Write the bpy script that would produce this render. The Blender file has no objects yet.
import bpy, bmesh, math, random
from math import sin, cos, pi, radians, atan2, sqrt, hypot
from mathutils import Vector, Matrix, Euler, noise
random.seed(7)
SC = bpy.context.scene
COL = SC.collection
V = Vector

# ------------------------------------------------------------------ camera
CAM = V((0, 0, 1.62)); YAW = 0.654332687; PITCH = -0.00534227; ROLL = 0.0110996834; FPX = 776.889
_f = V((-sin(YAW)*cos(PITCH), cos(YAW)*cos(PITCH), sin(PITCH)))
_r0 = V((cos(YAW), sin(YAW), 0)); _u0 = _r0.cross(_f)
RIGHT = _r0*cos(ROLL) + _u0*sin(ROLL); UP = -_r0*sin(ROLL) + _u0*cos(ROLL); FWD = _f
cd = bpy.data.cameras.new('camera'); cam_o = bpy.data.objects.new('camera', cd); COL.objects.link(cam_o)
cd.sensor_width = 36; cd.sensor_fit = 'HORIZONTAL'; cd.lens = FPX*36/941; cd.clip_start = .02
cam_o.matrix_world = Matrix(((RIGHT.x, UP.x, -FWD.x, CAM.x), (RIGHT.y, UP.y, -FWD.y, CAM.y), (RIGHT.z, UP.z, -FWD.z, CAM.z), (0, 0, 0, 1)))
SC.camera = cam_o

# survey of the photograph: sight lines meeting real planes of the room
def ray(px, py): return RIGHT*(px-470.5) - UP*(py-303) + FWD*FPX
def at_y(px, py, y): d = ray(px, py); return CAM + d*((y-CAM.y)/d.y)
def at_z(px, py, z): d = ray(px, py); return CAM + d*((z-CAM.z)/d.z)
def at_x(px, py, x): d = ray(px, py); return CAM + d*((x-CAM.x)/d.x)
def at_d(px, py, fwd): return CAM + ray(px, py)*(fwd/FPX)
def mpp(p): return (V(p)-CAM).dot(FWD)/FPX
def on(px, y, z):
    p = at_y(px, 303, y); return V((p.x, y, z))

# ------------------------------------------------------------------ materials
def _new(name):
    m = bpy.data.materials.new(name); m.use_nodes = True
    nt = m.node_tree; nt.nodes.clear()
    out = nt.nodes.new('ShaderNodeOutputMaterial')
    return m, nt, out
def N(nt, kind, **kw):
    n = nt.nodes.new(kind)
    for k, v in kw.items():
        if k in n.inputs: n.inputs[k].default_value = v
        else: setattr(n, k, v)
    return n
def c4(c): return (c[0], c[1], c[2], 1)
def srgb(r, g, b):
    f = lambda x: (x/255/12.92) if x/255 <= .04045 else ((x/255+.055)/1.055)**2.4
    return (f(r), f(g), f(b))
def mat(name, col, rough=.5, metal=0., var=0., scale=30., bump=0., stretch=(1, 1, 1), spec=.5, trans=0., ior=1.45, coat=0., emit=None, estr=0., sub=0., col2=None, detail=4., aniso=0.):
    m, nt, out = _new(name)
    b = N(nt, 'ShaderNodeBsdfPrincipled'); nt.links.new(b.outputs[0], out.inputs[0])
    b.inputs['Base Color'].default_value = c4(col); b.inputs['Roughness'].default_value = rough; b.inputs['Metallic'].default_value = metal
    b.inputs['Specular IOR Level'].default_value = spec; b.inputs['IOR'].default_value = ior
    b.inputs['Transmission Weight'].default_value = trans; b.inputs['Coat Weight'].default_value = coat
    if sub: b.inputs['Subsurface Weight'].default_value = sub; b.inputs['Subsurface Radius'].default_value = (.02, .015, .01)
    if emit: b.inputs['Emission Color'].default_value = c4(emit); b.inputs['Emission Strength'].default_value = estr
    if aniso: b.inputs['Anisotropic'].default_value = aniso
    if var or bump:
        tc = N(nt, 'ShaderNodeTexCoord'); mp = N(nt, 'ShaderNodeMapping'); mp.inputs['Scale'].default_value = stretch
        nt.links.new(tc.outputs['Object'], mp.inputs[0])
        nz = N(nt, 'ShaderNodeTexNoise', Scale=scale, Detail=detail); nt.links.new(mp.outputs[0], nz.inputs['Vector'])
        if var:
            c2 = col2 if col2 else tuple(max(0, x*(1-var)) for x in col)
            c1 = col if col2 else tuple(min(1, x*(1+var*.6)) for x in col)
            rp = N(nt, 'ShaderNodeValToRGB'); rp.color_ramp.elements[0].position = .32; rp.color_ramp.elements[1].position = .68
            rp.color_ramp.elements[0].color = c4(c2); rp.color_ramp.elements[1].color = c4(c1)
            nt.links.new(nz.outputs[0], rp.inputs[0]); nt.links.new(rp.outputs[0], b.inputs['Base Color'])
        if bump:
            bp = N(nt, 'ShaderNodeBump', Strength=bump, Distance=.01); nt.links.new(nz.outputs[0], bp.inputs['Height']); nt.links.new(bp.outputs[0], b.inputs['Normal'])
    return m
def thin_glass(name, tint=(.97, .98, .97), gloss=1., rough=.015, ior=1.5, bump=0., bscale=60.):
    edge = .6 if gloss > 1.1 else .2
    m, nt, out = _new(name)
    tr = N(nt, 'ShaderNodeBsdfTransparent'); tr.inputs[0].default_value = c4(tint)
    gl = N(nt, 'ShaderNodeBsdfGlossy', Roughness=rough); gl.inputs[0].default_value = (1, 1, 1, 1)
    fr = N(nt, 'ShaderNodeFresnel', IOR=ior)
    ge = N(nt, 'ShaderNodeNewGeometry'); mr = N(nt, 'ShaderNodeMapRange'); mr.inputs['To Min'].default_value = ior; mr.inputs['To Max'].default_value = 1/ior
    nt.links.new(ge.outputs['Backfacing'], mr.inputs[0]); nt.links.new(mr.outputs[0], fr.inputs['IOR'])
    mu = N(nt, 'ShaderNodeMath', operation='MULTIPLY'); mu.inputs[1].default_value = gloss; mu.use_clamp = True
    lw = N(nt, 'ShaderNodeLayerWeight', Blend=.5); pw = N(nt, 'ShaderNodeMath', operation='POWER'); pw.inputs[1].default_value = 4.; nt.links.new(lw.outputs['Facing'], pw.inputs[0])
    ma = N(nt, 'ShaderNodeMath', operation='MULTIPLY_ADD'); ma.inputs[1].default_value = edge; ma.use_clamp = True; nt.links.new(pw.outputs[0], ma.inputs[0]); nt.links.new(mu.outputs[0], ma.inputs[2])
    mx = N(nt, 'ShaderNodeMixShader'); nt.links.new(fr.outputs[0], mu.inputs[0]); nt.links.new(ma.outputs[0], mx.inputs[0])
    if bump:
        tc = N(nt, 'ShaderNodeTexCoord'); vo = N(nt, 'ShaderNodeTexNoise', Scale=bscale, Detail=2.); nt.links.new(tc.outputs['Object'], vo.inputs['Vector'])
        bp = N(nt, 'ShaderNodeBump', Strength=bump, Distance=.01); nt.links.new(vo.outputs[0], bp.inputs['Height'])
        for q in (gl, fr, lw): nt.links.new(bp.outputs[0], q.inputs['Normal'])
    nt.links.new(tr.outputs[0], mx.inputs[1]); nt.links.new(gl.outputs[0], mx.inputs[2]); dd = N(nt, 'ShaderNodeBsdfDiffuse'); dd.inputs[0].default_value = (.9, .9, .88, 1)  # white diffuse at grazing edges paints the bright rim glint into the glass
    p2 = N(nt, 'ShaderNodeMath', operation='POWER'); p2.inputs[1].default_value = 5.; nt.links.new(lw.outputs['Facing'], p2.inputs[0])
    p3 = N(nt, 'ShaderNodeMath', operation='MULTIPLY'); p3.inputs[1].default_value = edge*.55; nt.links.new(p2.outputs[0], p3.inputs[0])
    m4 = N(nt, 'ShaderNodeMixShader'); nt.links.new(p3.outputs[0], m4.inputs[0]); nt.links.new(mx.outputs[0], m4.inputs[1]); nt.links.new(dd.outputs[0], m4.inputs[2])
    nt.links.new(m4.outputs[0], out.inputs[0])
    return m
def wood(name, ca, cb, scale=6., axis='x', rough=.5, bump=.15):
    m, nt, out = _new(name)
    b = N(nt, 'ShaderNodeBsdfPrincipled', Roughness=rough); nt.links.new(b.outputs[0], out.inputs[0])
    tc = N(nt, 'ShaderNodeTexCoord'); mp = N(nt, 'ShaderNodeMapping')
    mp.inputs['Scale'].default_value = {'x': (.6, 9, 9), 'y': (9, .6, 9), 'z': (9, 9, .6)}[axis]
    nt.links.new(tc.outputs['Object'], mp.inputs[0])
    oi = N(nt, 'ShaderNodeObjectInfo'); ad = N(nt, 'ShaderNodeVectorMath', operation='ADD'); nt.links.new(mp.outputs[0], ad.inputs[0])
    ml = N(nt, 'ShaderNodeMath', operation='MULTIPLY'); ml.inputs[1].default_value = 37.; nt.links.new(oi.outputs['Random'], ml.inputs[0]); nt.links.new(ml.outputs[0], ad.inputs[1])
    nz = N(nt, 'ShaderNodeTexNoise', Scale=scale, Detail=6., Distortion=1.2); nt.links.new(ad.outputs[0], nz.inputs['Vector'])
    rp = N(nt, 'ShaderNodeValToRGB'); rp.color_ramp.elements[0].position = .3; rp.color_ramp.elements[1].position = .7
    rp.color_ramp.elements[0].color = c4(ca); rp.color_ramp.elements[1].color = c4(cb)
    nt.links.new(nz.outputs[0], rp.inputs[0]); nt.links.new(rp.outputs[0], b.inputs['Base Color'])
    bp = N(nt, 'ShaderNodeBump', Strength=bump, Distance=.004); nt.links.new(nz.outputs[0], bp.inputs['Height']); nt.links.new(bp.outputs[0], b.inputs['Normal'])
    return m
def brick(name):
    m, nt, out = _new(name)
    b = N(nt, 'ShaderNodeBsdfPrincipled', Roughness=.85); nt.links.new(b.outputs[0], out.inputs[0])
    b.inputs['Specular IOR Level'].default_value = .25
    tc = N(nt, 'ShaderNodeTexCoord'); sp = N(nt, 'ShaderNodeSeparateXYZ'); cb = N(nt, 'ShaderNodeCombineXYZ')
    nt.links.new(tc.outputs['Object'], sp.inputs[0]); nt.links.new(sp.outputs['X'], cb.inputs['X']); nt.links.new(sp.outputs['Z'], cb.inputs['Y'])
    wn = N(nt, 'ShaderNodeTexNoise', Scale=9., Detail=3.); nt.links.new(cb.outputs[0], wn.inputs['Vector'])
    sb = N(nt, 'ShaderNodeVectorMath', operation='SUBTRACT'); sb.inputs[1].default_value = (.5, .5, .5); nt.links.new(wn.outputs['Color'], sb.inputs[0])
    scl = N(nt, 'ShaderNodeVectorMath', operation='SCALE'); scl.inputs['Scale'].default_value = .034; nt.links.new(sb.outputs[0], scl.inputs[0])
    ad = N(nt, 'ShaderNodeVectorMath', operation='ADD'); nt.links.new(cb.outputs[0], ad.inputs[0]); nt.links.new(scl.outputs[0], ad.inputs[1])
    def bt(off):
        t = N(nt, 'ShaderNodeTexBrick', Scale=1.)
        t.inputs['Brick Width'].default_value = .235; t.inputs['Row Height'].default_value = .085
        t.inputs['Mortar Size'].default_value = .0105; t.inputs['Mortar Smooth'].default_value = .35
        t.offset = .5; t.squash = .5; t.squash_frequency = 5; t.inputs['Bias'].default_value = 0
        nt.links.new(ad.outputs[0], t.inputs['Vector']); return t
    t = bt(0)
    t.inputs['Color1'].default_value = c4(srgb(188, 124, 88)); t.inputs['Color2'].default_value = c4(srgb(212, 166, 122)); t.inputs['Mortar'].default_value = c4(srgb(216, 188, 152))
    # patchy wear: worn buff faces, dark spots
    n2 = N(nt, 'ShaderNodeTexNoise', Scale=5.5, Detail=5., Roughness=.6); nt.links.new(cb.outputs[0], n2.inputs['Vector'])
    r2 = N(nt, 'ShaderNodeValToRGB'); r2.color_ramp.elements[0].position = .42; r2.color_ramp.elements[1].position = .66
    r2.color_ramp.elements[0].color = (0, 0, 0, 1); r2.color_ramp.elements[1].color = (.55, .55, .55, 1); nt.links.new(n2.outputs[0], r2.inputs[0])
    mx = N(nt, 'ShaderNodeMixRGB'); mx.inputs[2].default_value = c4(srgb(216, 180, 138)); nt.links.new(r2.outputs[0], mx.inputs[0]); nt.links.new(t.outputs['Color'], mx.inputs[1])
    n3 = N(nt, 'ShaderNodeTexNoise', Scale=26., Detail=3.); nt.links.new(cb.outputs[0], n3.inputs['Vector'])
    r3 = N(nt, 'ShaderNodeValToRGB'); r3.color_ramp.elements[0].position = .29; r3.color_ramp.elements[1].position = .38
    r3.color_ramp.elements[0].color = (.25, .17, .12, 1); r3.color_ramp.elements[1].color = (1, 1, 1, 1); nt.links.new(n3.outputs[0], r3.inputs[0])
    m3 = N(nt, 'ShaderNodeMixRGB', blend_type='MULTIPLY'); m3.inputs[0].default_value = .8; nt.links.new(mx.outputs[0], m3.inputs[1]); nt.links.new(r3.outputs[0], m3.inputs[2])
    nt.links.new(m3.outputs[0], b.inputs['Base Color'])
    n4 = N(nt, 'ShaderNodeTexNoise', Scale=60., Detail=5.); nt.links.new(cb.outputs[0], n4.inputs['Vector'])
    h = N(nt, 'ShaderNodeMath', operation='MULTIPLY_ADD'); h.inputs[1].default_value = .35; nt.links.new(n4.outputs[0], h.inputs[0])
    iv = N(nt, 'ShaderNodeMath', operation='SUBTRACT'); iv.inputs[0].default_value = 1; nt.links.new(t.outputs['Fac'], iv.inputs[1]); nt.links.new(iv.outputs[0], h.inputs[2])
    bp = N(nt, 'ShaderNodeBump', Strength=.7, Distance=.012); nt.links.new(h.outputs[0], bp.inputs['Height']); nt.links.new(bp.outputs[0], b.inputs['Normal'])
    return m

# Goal
Using the listing, copy every line where the word "objects" shows up.

# Problem solution
Write the bpy script that would produce this render. The Blender file has no objects yet.
cd = bpy.data.cameras.new('camera'); cam_o = bpy.data.objects.new('camera', cd); COL.objects.link(cam_o)